Talk of rebuilding here is accompanied by fears among small traders that they will be frozen out by unscrupulous local property developers and criminals who will use the disaster as an excuse to claim a firm grip on the valuable beachfronts. The Thai government has said it recognizes the problem and has issued strong statements to keep things above board. The UN is working with local groups to facilitate community-based planning and mediate competing uses and access to beach front livelihoods.

The devastation at the up-market resort area of Khao Lak, one of the areas worst hit, makes it hard to imagine a big revival in tourism any time soon.

Khao Lak has developed a certain symbolism, a psychological association with horror. Around 50 hotels here were wrecked in the tsunami most of which had been open less than a year. Thousands of people were swept away by the great waves. Many Thais are now worried about ghosts.
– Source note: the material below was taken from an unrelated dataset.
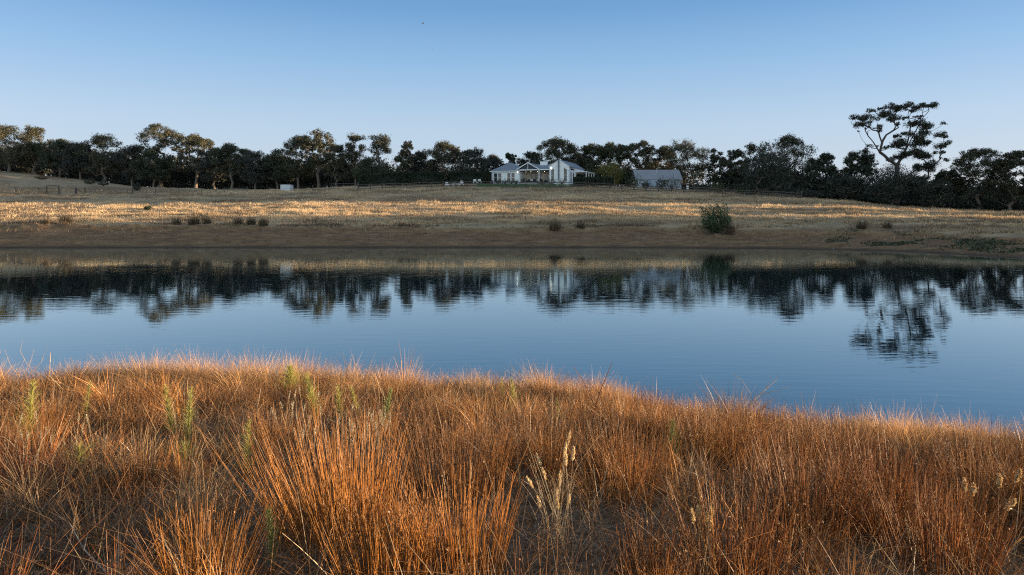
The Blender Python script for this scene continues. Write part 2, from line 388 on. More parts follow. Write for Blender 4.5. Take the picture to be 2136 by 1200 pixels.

Yet for the majority of locals the shock and trauma of the early days has been replaced by the knowledge that in order to survive they need to recreate some kind of normality.

"You didn't shut New York down after September 11, so why should you close us down now?" is a popular refrain, emphasizing that the tsunami was a unique, if terrible, act of nature, with no political repercussions.

Mr. Chaidum is one of those reciting this analogy. He points out that Thai tourism has been forced to deal with wars in the Middle East, the collapse of the baht, the 1997 Asian financial crisis, SARS and avian flu and had always bounced back.

"Hopefully next season will be as big as we expected this one to be. People know what Thai people are like, we are friendly with tourists, we help each other. You can copy a watch or a pair of jeans, but you can't copy Thai people", says Mr. Chaidum.